> **DATA SEGMENT**
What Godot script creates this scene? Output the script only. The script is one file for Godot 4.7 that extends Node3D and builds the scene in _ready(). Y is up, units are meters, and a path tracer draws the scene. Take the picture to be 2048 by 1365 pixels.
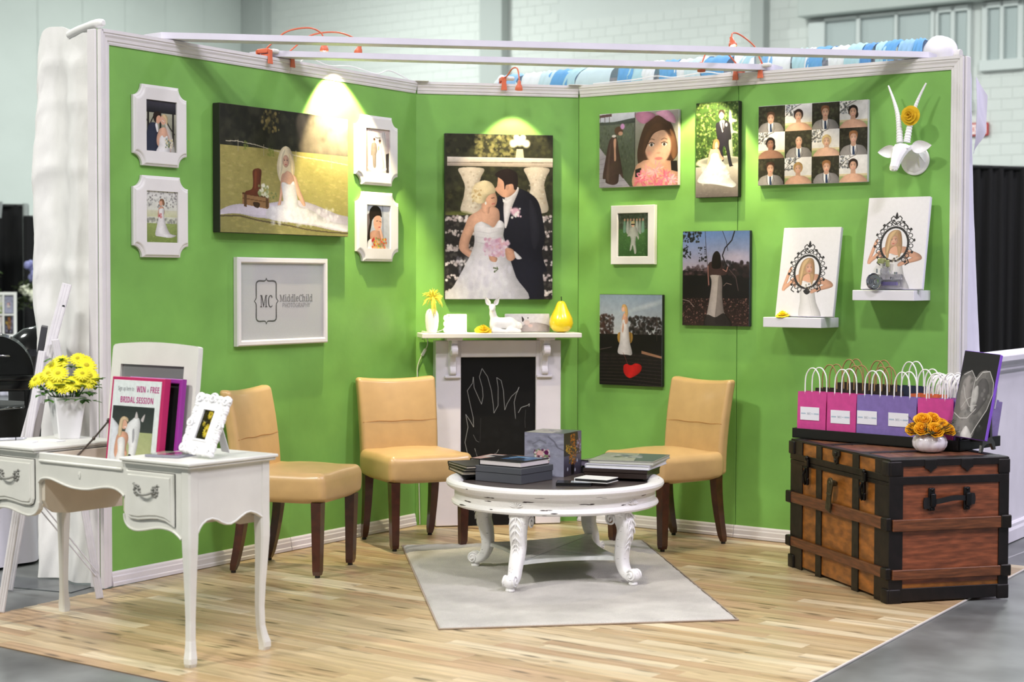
extends Node3D
# A photographer's exhibition booth in a hall. Metres, y up, the camera stands over the origin and looks towards -z.
const UP := Vector3.UP
# booth walls: foot of the left end (x, 0, z) and direction along the wall
const A_L := Vector3(-1.7976, 0, -7.2902)
const A_C := Vector3(-0.5279, 0, -9.2238)
const A_R := Vector3(0.3704, 0, -9.407)
const LEN_L := 2.3132
const LEN_C := 0.9168
const LEN_R := 2.2319
const H := 2.44
var B_L := frame(0.5489, 0.8359)
var B_C := frame(0.9798, 0.1998)
var B_R := frame(0.8068, -0.5909)
var used := {}
var noises := {}
var mats := {}
var rng := RandomNumberGenerator.new()

class G:
	var st := SurfaceTool.new()
	var x := Transform3D.IDENTITY
	var gid := 10
	func _init():
		st.begin(Mesh.PRIMITIVE_TRIANGLES)
		st.set_smooth_group(-1)
	func sm() -> G:
		gid += 1
		st.set_smooth_group(gid)
		return self
	func fl() -> G:
		st.set_smooth_group(-1)
		return self
	func p(v: Vector3, uv := Vector2.ZERO):
		st.set_uv(uv)
		st.add_vertex(x * v)
	func tri(a: Vector3, b: Vector3, c: Vector3, ua := Vector2.ZERO, ub := Vector2.ZERO, uc := Vector2.ZERO):
		p(a, ua); p(c, uc); p(b, ub)
	func quad(a: Vector3, b: Vector3, c: Vector3, d: Vector3, u := Rect2(0, 0, 1, 1)):
		var ua := Vector2(u.position.x, u.end.y)
		var uc := Vector2(u.end.x, u.position.y)
		tri(a, b, c, ua, u.end, uc)
		tri(a, c, d, ua, uc, u.position)
	func face(pts: Array, out: Vector3):
		var n: Vector3 = (pts[1] - pts[0]).cross(pts[2] - pts[0])
		if n.dot(out) < 0:
			pts.reverse()
		for i in range(1, pts.size() - 1):
			tri(pts[0], pts[i], pts[i + 1], Vector2(pts[0].x, pts[0].y), Vector2(pts[i].x, pts[i].y), Vector2(pts[i + 1].x, pts[i + 1].y))
	# a box with chamfered edges
	func box(c: Vector3, s: Vector3, b := 0.0):
		var h := s / 2
		b = minf(b, minf(h.x, minf(h.y, h.z)) * 0.9)
		var q := h - Vector3(b, b, b)
		for a in 3:
			var a1 := (a + 1) % 3
			var a2 := (a + 2) % 3
			for sg in [-1.0, 1.0]:
				var f := []
				for k in [[-1, -1], [1, -1], [1, 1], [-1, 1]]:
					var v := Vector3()
					v[a] = sg * h[a]; v[a1] = k[0] * q[a1]; v[a2] = k[1] * q[a2]
					f.append(c + v)
				var o := Vector3(); o[a] = sg
				face(f, o)
			if b > 0:
				for s1 in [-1.0, 1.0]:
					for s2 in [-1.0, 1.0]:
						var f := []
						for k in [[0, -1], [0, 1], [1, 1], [1, -1]]:
							var v := Vector3()
							v[a1] = s1 * (h[a1] if k[0] == 0 else q[a1])
							v[a2] = s2 * (q[a2] if k[0] == 0 else h[a2])
							v[a] = k[1] * q[a]
							f.append(c + v)
						var o := Vector3(); o[a1] = s1; o[a2] = s2
						face(f, o)
		if b > 0:
			for k in 8:
				var g := Vector3(1 if k & 1 else -1, 1 if k & 2 else -1, 1 if k & 4 else -1)
				face([c + g * Vector3(h.x, q.y, q.z), c + g * Vector3(q.x, h.y, q.z), c + g * Vector3(q.x, q.y, h.z)], g)
	# a box with round edges of radius r, its points moved by bend
	func rbox(c: Vector3, s: Vector3, r: float, k := 3, mid := 1, bend = null):
		var h := s / 2
		r = minf(r, minf(h.x, minf(h.y, h.z)) * 0.999)
		var q := h - Vector3(r, r, r)
		sm()
		var ax := []
		for a in 3:
			var l := []
			for i in k: l.append(-q[a] - r * tan(PI / 4 * (1.0 - float(i) / k)))
			for i in mid + 1: l.append(lerpf(-q[a], q[a], float(i) / mid))
			for i in k: l.append(q[a] + r * tan(PI / 4 * float(i + 1) / k))
			ax.append(l)
		for a in 3:
			var a1 := (a + 1) % 3
			var a2 := (a + 2) % 3
			for sg in [-1.0, 1.0]:
				var m := []
				for i in ax[a1].size():
					var row := []
					for j in ax[a2].size():
						var v := Vector3()
						v[a] = sg * h[a]; v[a1] = ax[a1][i]; v[a2] = ax[a2][j]
						var e := v.clamp(-q, q)
						v = e + (v - e).normalized() * r
						if bend != null: v = bend.call(v)
						row.append(c + v)
					m.append(row)
				for i in m.size() - 1:
					for j in m[0].size() - 1:
						if sg > 0: quad(m[i][j], m[i + 1][j], m[i + 1][j + 1], m[i][j + 1])
						else: quad(m[i][j], m[i][j + 1], m[i + 1][j + 1], m[i + 1][j])
		fl()
	func loft(rings: Array, closed := true, caps := true, smooth := true):
		var n: int = rings[0].size()
		if smooth: sm()
		for i in rings.size() - 1:
			for j in (n if closed else n - 1):
				var j2 := (j + 1) % n
				quad(rings[i][j], rings[i][j2], rings[i + 1][j2], rings[i + 1][j], Rect2(float(j) / n, float(i) / rings.size(), 1.0 / n, 1.0 / rings.size()))
		fl()
		if caps:
			for e in 2:
				var r: Array = Array(rings[0] if e == 0 else rings[-1])
				var c := Vector3()
				for v in r: c += v
				c /= n
				for j in n:
					if e == 0: tri(c, r[(j + 1) % n], r[j])
					else: tri(c, r[j], r[(j + 1) % n])
	func tube(pts: Array, r, n := 8, caps := true):
		var rings := []
		var nn := Vector3.ZERO
		for i in pts.size():
			var t: Vector3 = (pts[mini(i + 1, pts.size() - 1)] - pts[maxi(i - 1, 0)]).normalized()
			if nn == Vector3.ZERO: nn = t.cross(Vector3.RIGHT if absf(t.x) < 0.8 else UP).normalized()
			nn = (nn - t * nn.dot(t)).normalized()
			var b := t.cross(nn)
			var ring := []
			var rr: float = r[i] if r is Array else r
			for j in n:
				var a := TAU * j / n
				ring.append(pts[i] + (nn * cos(a) + b * sin(a)) * rr)
			rings.append(ring)
		loft(rings, true, caps)
	func rod(a: Vector3, b: Vector3, r: float, n := 8):
		tube([a, b], r, n)
	# profile of (radius, height) from the bottom up, turned round y
	func lathe(prof: Array, n := 32, c := Vector3.ZERO, crease := 0.6, turn := 0.0, ribs := 0, depth := 0.0):
		var len := [0.0]
		for i in range(1, prof.size()): len.append(len[-1] + prof[i].distance_to(prof[i - 1]))
		sm()
		for i in prof.size() - 1:
			var d: Vector2 = prof[i + 1] - prof[i]
			if i > 0 and absf(d.angle_to(prof[i] - prof[i - 1])) > crease: sm()
			for j in n:
				var q := []
				for k in [[0, 0], [1, 0], [1, 1], [0, 1]]:
					var a: float = turn + TAU * (j + k[0]) / n
					var v: Vector2 = prof[i + k[1]]
					var rr := v.x * (1.0 - depth * absf(cos(a * ribs / 2.0)) ** 6 if ribs else 1.0)
					q.append(c + Vector3(rr * cos(a), v.y, -rr * sin(a)))
				quad(q[0], q[1], q[2], q[3], Rect2(float(j) / n, 1.0 - len[i + 1] / len[-1], 1.0 / n, (len[i + 1] - len[i]) / len[-1]))
		fl()
	static func inset(poly: Array, b: float) -> Array:
		var o := []
		var n := poly.size()
		for i in n:
			var d1: Vector2 = (poly[i] - poly[(i + n - 1) % n]).normalized()
			var d2: Vector2 = (poly[(i + 1) % n] - poly[i]).normalized()
			var m := Vector2(-d1.y - d2.y, d1.x + d2.x).normalized()
			o.append(poly[i] + m * b / maxf(0.35, m.dot(Vector2(-d1.y, d1.x))))
		return o
	# a counter-clockwise outline in x, y made z0 .. z0 + d thick, its front edge chamfered by b
	func ext(poly: Array, d: float, b := 0.0, z0 := 0.0, smooth := false):
		var n := poly.size()
		var top: Array = inset(poly, b) if b > 0 else poly
		var idx := Geometry2D.triangulate_polygon(PackedVector2Array(top))
		for e in 2:
			for i in range(0, idx.size(), 3):
				var q := []
				for k in 3:
					var v: Vector2 = (top if e == 0 else poly)[idx[i + k]]
					q.append(Vector3(v.x, v.y, z0 + d if e == 0 else z0))
				face(q, Vector3(0, 0, 1 if e == 0 else -1))
		if smooth: sm()
		for i in n:
			var u: Vector2 = poly[i]
			var v: Vector2 = poly[(i + 1) % n]
			quad(Vector3(u.x, u.y, z0), Vector3(v.x, v.y, z0), Vector3(v.x, v.y, z0 + d - b), Vector3(u.x, u.y, z0 + d - b))
			if b > 0:
				var u2: Vector2 = top[i]
				var v2: Vector2 = top[(i + 1) % n]
				quad(Vector3(u.x, u.y, z0 + d - b), Vector3(v.x, v.y, z0 + d - b), Vector3(v2.x, v2.y, z0 + d), Vector3(u2.x, u2.y, z0 + d))
		fl()
	# a surface through f(u, v), both 0..1; two = give it a back side, offset by th
	func grid(nu: int, nv: int, f: Callable, th := 0.0, uvr := Rect2(0, 0, 1, 1)):
		var m := []
		for i in nu + 1:
			var row := []
			for j in nv + 1: row.append(f.call(float(i) / nu, float(j) / nv))
			m.append(row)
		sm()
		for i in nu:
			for j in nv:
				quad(m[i][j], m[i + 1][j], m[i + 1][j + 1], m[i][j + 1], Rect2(uvr.position.x + uvr.size.x * i / nu, uvr.position.y + uvr.size.y * (1.0 - (j + 1.0) / nv), uvr.size.x / nu, uvr.size.y / nv))
		if th > 0:
			sm()
			var o: Vector3 = (m[nu / 2 + 1][nv / 2] - m[nu / 2][nv / 2]).cross(m[nu / 2][nv / 2 + 1] - m[nu / 2][nv / 2]).normalized() * -th
			for i in nu:
				for j in nv: quad(m[i][j] + o, m[i][j + 1] + o, m[i + 1][j + 1] + o, m[i + 1][j] + o)
			fl()
			for i in nu:
				quad(m[i][0] + o, m[i + 1][0] + o, m[i + 1][0], m[i][0])
				quad(m[i + 1][nv] + o, m[i][nv] + o, m[i][nv], m[i + 1][nv])
			for j in nv:
				quad(m[0][j + 1] + o, m[0][j] + o, m[0][j], m[0][j + 1])
				quad(m[nu][j] + o, m[nu][j + 1] + o, m[nu][j + 1], m[nu][j])
		fl()
	func ball(c: Vector3, r: Vector3, n := 12, m := 8):
		var prof := []
		for i in m + 1:
			var a := -PI / 2 + PI * i / m
			prof.append(Vector2(maxf(0.0, cos(a)), sin(a)))
		var keep := x
		x = x * Transform3D(Basis.from_scale(r), c)
		lathe(prof, n, Vector3.ZERO, 4.0)
		x = keep
	# one smooth skin round tapered capsules [a, b, ra, rb]
	func nets(bones: Array, cell: float, k: float):
		var lo := Vector3(1e9, 1e9, 1e9)
		var hi := -lo
		for b in bones:
			var m: float = maxf(b[2], b[3]) + 2.5 * cell
			for e in 2:
				lo = lo.min(b[e] - Vector3(m, m, m)); hi = hi.max(b[e] + Vector3(m, m, m))
		var nx := int((hi.x - lo.x) / cell) + 2
		var ny := int((hi.y - lo.y) / cell) + 2
		var nz := int((hi.z - lo.z) / cell) + 2
		var fd := PackedFloat32Array()
		fd.resize(nx * ny * nz)
		fd.fill(1.0)
		for b in bones:
			var m: float = maxf(b[2], b[3]) + k + 2 * cell
			var l: Vector3 = ((b[0].min(b[1]) - Vector3(m, m, m) - lo) / cell).max(Vector3.ZERO)
			var u: Vector3 = (b[0].max(b[1]) + Vector3(m, m, m) - lo) / cell
			var ba: Vector3 = b[1] - b[0]
			var bl := maxf(ba.length_squared(), 1e-9)
			for iz in range(int(l.z), mini(int(u.z) + 1, nz)):
				for iy in range(int(l.y), mini(int(u.y) + 1, ny)):
					for ix in range(int(l.x), mini(int(u.x) + 1, nx)):
						var pa: Vector3 = lo + Vector3(ix, iy, iz) * cell - b[0]
						var t := clampf(pa.dot(ba) / bl, 0, 1)
						var dd: float = (pa - ba * t).length() - lerpf(b[2], b[3], t)
						var at := (iz * ny + iy) * nx + ix
						var o := fd[at]
						var hh := clampf(0.5 + 0.5 * (o - dd) / k, 0, 1)
						fd[at] = lerpf(o, dd, hh) - k * hh * (1 - hh)
		var vs := {}
		var off := [0, 1, nx, nx + 1, nx * ny, nx * ny + 1, nx * ny + nx, nx * ny + nx + 1]
		for iz in nz - 1:
			for iy in ny - 1:
				for ix in nx - 1:
					var at := (iz * ny + iy) * nx + ix
					var inn := 0
					for e in 8:
						if fd[at + off[e]] < 0: inn += 1
					if inn == 0 or inn == 8: continue
					var c := Vector3()
					var cnt := 0
					for e in 8:
						for ax in 3:
							var bit := 1 << ax
							if e & bit: continue
							var f0 := fd[at + off[e]]
							var f1 := fd[at + off[e | bit]]
							if (f0 < 0) == (f1 < 0): continue
							var v := Vector3(e & 1, (e >> 1) & 1, (e >> 2) & 1)
							v[ax] += f0 / (f0 - f1)
							c += v; cnt += 1
					vs[at] = lo + (Vector3(ix, iy, iz) + c / cnt) * cell
		sm()
		var st3 := [1, nx, nx * ny]
		for at in vs:
			for ax in 3:
				var nb: int = at + st3[ax]
				if (fd[at] < 0) == (fd[nb] < 0): continue
				var s1: int = st3[(ax + 1) % 3]
				var s2: int = st3[(ax + 2) % 3]
				if not (vs.has(at - s1) and vs.has(at - s2) and vs.has(at - s1 - s2)): continue
				if fd[at] < 0: quad(vs[at - s1 - s2], vs[at - s2], vs[at], vs[at - s1])
				else: quad(vs[at - s1], vs[at], vs[at - s2], vs[at - s1 - s2])
		fl()
	func done() -> ArrayMesh:
		st.generate_normals()
		return st.commit()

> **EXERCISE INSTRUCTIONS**
Starting at the top of the listing above, reproduce each line up to and including the one with "var rng := RandomNumberGenerator.new()"; omit the pictures.

> **FINISHED ANSWER**
What Godot script creates this scene? Output the script only. The script is one file for Godot 4.7 that extends Node3D and builds the scene in _ready(). Y is up, units are meters, and a path tracer draws the scene. Take the picture to be 2048 by 1365 pixels.
extends Node3D
# A photographer's exhibition booth in a hall. Metres, y up, the camera stands over the origin and looks towards -z.
const UP := Vector3.UP
# booth walls: foot of the left end (x, 0, z) and direction along the wall
const A_L := Vector3(-1.7976, 0, -7.2902)
const A_C := Vector3(-0.5279, 0, -9.2238)
const A_R := Vector3(0.3704, 0, -9.407)
const LEN_L := 2.3132
const LEN_C := 0.9168
const LEN_R := 2.2319
const H := 2.44
var B_L := frame(0.5489, 0.8359)
var B_C := frame(0.9798, 0.1998)
var B_R := frame(0.8068, -0.5909)
var used := {}
var noises := {}
var mats := {}
var rng := RandomNumberGenerator.new()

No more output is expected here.